Just a couple more stats, it’s baseball. In 1941 Williams hit 37 home runs, 120 RBIs, scored 135 runs, he hit 521 home runs in a single season, played in the All Star Game 19 times and had a career batting average of .344. For readers who stopped in here more for the astronomy than the baseball, those are very good numbers and they are related to the astronomy.

Williams’ 21 year professional career was interrupted twice, first by World War II and again by the Korean War. He was drafted into the military in late 1942 and signed up to be a Marine Corps aviator. Part of the physical was an eye examination. Part of that eye examination was a night vision test. This was 1942 and the country was at war. In that test, pilot candidates were told to look at a part of the Big Dipper, at the bend in the handle, and tell the examiner how many stars they saw. If they saw one star they failed. If they saw two they passed.

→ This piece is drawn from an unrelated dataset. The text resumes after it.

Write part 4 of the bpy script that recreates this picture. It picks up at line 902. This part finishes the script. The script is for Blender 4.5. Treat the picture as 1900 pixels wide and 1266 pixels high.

The story goes that when Williams was asked how many stars he saw at the bend he said three. Expressing some doubt the examiner questioned him again. Williams said, “I see three stars!” The examiner didn’t see three stars, didn’t know anything about three stars in that location. Williams passed the night vision test having seen at least two stars.

What Williams saw were the two stars everyone who passed the exam saw, the double star Alcor and Mizar. They are the two stars in the bend of the handle visible to the better than average naked eye. But he also saw a third smaller, fainter and more distant star between Alcor and Mizar, which can be seen with a telescope or good binoculars.

Williams’ version of the Big Dipper got him a place as a Marine Corps pilot. His vision helped make him the legendary home run hitter he was. By some accounts the greatest hitter of all time. He flew a fighter plane, made bombing missions during the war and was discharged back to the Red Sox in 1946. He remained a threat to pitchers and a winning player until he retired in 1960. He died at 83 in 2002 in Florida.